- **WHAT IS ASKED**
State how many lines in the listing below include the word "finishes", and add nothing besides the number.

-- start of MATERIAL TO PROCESS --

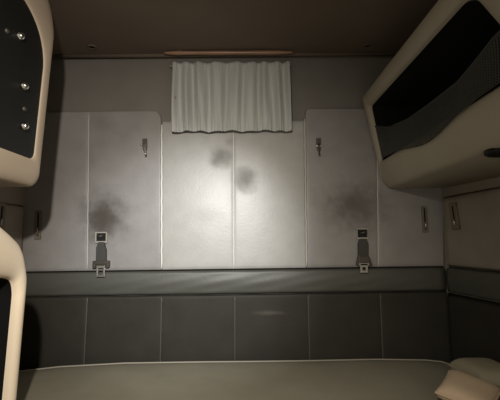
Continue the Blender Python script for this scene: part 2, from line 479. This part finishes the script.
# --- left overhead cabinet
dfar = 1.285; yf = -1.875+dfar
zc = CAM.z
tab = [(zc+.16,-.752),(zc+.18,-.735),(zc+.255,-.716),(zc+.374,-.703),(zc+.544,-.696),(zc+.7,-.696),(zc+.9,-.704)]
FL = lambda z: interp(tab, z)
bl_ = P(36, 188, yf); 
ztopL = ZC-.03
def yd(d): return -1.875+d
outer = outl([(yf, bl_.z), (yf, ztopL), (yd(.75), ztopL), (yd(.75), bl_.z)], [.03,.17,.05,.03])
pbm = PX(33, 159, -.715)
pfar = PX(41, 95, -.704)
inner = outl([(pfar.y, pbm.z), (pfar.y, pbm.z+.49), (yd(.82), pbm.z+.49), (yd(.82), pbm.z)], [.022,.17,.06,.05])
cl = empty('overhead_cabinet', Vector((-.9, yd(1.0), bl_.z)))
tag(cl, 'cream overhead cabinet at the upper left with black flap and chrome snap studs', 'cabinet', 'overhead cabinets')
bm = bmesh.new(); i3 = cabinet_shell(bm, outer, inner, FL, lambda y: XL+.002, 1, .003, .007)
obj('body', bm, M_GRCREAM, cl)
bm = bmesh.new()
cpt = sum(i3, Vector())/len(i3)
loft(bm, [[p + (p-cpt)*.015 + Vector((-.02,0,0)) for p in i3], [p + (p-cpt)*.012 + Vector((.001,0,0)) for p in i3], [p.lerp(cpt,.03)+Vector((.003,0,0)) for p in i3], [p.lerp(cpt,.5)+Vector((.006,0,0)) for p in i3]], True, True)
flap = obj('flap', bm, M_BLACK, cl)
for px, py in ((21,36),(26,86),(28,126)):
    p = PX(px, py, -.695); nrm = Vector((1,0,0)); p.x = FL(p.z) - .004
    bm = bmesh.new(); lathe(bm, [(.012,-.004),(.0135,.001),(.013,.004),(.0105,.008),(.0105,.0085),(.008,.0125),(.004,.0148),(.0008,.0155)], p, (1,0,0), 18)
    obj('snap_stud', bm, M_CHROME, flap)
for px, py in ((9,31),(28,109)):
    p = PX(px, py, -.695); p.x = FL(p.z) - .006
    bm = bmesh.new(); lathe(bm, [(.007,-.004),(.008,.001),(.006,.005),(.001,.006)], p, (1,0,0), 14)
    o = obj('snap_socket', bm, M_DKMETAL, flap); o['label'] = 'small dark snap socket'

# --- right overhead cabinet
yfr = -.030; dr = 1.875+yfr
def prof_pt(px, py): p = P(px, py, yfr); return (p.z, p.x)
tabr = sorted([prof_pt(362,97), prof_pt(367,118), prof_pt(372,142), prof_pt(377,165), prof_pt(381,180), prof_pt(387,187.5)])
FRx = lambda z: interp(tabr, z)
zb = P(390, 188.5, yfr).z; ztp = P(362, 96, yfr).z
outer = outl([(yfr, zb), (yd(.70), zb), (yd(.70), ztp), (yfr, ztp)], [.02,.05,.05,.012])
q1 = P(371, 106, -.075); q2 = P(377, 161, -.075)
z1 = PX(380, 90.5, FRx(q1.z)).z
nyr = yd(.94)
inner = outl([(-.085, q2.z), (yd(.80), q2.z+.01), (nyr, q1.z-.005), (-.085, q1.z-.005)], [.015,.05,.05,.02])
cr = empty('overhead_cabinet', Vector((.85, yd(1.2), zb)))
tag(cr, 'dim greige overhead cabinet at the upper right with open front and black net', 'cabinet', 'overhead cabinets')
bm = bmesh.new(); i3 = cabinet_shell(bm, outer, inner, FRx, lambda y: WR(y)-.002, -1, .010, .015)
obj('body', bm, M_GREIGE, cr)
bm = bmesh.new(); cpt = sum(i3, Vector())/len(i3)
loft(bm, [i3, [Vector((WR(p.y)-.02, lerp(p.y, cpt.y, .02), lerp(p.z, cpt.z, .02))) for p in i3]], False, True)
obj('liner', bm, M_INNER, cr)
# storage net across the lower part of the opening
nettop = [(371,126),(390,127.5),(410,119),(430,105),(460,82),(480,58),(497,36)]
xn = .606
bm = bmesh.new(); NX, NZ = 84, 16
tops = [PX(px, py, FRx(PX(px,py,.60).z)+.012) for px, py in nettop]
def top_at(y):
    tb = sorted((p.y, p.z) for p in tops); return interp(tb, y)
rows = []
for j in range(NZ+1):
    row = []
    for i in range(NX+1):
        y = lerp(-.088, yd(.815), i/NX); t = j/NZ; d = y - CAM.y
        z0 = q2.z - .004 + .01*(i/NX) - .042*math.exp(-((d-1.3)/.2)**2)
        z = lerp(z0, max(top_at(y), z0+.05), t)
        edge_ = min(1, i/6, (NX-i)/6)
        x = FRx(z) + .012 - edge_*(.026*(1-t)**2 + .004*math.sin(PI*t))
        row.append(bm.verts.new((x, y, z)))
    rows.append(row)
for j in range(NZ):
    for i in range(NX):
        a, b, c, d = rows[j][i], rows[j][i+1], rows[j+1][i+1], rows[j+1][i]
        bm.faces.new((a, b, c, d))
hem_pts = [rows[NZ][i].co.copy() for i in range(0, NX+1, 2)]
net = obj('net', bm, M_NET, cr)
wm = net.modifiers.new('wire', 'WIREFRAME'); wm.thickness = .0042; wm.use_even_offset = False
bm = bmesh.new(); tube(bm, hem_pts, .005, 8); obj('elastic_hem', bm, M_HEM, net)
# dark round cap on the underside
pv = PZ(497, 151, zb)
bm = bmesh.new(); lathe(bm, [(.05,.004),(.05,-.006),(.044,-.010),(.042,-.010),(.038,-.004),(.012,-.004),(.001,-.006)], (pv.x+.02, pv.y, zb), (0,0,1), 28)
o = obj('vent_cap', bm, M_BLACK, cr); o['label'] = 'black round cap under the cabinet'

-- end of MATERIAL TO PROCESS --
-- start of MATERIAL TO PROCESS --

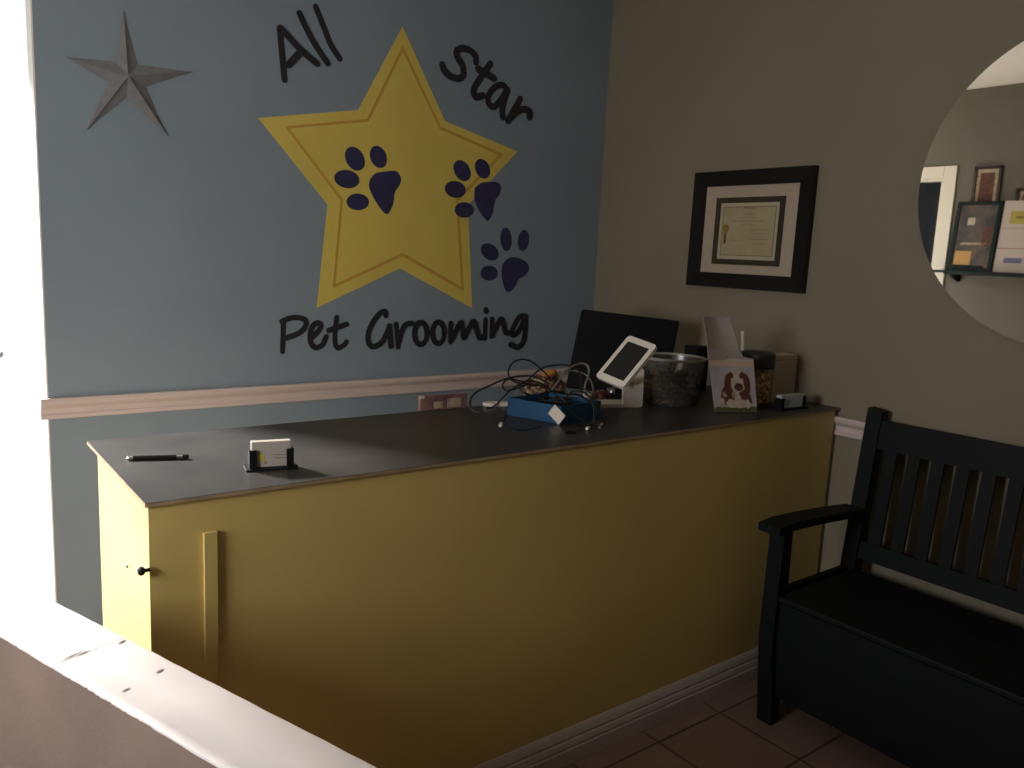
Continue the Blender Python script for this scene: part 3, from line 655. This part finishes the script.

-- end of MATERIAL TO PROCESS --
-- start of MATERIAL TO PROCESS --

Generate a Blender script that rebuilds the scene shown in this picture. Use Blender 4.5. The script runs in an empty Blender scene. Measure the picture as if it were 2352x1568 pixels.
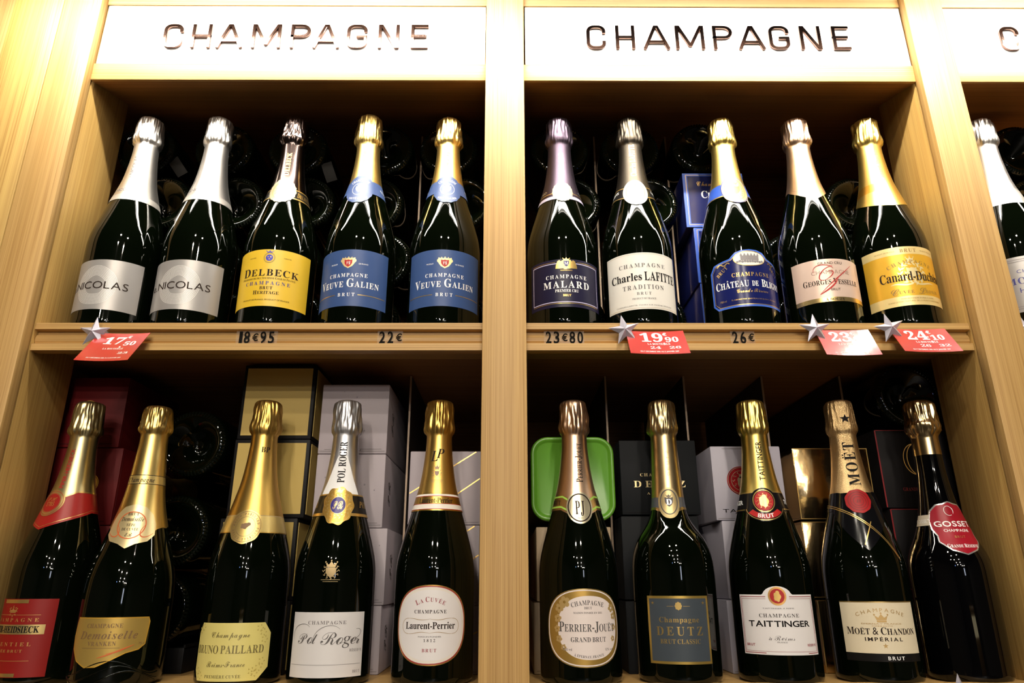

-- end of MATERIAL TO PROCESS --

- **EXERCISE OUTPUT**
2